Atuações dividem o ápice do filme com a fotografia
Entre todos os acertos que justificam tantas nomeações para o Oscar 2023, o que mais se destaca é a escolha do elenco. Farrell e Gleeson estão impecáveis em seus papeis. O diretor já tinha dito que a escolha não foi aleatória, ele pensou nos personagens especificamente para os atores, que já tinha trabalhado juntos em “In Bruges”. O mais curioso é que ambos os personagens têm personalidades bem diferentes, Colm é quieto, gosta de música, poesia, faz reflexões sobre a vida. Já Pádraic é engraçado, enérgico, decidido, carinhoso. Mas é nos defeitos que eles se manifestam. Um pelo extremismo, o outro pelo inconformismo. Se para um, a paz é importante, para o outro, a paz significa perder algo, algo que ama.
Outro ator que se destaca pelo seu personagem é Barry Keoghan como Dominic Kearney, um jovem tido como o “pateta” da ilha, mas que carrega consigo a cicatriz dos abusos constante de seu pai, e uma sabedoria inocente que poucos na ilha tem. É interessante perceber que justamente o renegado por todos acaba sendo sensato em tantos momentos. Dominic nos faz refletir muito sobre como julgamos as pessoas, sendo que na maioria das vezes nem prestamos atenção nelas ou nos seus problemas.

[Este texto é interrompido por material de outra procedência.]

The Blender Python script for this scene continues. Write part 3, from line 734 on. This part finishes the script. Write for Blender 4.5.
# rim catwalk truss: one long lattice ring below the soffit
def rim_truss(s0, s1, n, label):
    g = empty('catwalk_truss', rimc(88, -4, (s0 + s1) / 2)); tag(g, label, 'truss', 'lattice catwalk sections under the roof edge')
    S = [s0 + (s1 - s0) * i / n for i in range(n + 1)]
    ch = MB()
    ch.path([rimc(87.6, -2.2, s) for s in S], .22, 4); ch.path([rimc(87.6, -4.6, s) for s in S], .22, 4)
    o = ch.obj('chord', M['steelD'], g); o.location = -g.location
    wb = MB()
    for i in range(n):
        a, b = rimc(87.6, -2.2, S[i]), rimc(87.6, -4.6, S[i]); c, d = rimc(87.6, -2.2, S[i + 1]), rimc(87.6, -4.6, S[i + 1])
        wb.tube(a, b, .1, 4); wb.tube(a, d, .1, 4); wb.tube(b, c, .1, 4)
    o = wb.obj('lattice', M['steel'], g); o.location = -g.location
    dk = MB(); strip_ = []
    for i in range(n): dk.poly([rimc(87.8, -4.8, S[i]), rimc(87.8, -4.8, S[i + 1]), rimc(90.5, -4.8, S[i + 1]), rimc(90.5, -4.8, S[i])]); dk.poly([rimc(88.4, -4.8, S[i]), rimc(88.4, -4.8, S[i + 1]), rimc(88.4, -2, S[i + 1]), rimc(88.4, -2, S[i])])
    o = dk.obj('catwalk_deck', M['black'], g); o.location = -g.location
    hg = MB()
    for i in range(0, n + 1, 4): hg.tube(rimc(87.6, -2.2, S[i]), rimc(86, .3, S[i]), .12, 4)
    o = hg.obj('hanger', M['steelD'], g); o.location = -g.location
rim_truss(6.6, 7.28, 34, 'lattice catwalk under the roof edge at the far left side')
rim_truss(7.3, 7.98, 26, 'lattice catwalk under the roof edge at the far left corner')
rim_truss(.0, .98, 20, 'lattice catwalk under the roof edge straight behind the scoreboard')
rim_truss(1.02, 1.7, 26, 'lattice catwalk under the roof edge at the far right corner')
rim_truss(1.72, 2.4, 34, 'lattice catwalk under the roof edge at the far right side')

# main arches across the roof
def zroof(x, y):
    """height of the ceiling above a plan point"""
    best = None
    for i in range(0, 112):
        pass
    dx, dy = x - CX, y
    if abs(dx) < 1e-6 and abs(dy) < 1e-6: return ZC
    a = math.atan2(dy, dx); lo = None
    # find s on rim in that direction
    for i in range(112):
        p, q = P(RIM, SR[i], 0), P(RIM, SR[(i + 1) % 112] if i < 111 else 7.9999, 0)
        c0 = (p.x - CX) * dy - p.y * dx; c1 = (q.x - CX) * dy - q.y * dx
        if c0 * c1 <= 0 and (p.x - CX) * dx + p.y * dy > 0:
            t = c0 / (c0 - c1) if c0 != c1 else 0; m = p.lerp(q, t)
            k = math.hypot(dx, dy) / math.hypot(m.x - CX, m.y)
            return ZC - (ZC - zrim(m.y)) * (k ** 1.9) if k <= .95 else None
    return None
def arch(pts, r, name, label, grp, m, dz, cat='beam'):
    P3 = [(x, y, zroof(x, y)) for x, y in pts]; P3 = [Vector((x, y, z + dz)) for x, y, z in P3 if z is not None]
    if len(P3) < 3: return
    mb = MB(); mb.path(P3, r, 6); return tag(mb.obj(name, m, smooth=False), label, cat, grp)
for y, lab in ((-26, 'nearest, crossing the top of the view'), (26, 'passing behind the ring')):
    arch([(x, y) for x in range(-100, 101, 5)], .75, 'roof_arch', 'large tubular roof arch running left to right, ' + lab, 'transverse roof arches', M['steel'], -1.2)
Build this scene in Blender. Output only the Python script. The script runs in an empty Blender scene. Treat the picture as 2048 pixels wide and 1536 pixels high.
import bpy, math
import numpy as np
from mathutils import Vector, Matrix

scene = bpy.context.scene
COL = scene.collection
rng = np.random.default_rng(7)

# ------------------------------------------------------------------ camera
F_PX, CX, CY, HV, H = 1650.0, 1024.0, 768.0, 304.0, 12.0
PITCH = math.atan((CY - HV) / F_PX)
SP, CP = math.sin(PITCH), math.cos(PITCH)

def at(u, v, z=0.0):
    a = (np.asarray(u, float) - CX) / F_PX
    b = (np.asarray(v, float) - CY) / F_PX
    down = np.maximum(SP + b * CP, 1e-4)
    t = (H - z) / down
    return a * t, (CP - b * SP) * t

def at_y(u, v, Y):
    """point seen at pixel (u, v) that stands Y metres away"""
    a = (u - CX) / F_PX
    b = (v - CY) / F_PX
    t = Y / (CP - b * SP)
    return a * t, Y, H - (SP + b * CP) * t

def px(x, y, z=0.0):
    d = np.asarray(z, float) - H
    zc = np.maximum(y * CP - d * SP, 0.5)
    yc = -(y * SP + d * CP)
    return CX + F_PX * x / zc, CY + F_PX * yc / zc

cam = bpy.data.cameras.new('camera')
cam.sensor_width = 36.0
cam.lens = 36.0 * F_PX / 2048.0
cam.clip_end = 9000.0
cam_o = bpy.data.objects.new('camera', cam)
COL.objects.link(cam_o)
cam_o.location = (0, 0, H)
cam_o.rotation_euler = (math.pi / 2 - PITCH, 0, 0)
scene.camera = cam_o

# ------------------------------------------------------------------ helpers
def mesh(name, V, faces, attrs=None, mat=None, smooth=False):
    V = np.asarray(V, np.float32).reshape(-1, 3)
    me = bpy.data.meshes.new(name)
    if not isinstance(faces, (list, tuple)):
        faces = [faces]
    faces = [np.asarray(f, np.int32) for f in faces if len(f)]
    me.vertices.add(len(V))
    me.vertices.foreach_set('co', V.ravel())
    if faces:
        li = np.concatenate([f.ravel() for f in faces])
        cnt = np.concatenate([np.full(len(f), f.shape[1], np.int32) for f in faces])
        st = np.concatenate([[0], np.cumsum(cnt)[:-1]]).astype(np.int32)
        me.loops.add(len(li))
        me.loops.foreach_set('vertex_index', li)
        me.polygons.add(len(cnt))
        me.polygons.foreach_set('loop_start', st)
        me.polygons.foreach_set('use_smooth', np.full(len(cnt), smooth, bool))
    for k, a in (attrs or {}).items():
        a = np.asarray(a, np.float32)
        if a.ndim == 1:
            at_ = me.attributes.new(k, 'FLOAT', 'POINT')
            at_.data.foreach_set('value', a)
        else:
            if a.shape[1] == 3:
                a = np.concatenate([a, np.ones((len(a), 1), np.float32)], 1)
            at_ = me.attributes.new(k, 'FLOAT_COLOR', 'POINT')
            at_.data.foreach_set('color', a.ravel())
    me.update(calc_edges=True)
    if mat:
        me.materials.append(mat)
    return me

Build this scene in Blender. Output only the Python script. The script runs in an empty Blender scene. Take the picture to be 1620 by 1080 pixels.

Da mesma forma que temos Kerry Condon como Siobhán Súilleabháin, a irmã de Pádraic, tida como a mais inteligente da ilha e que vive com seu irmão. A atuação de Kerry é tão sobrea que quase precisamos parar para entender como ela é importante para a trama. Aqui, sua história corre por fora da curva. O seu final no longa prova isso, e mais uma vez me volto ao primeiro parágrafo dessa crítica. O cinema não precisa ter compromisso com regularidades. É possível ter mais de uma história dentro do mesmo filme, desde que o diretor saiba contá-las da maneira correta.
“Os Banshees de Inisherin” é uma expressão que precisa ser entendida
Além disso, queria fazer uma reflexão sobre os “Banshees”. Para quem não sabe, Banshee é uma entidade da mitologia celta, e que significa “Mulher Mágica”, considerada uma Fada, que previa a morte de alguém a distância. No filme McDonagh usa essa expressão de duas formas, uma explicita e uma metafórica. Se por um lado Colm dá esse nome “Os Banshees de Inisherin” para a música que ele escreveu e lhe custou tudo, por outro temos de fato um ser obscuro que ronda a vida de todos. Só nos damos conta desse fato quando paramos para juntar todos os pedaços (e claro, aprendendo o que significa Banshee).
Por fim, é preciso dizer que senti falta de certas conclusões, algumas pontas soltas, talvez um pouco mais de afinco em nos introduzir algumas histórias.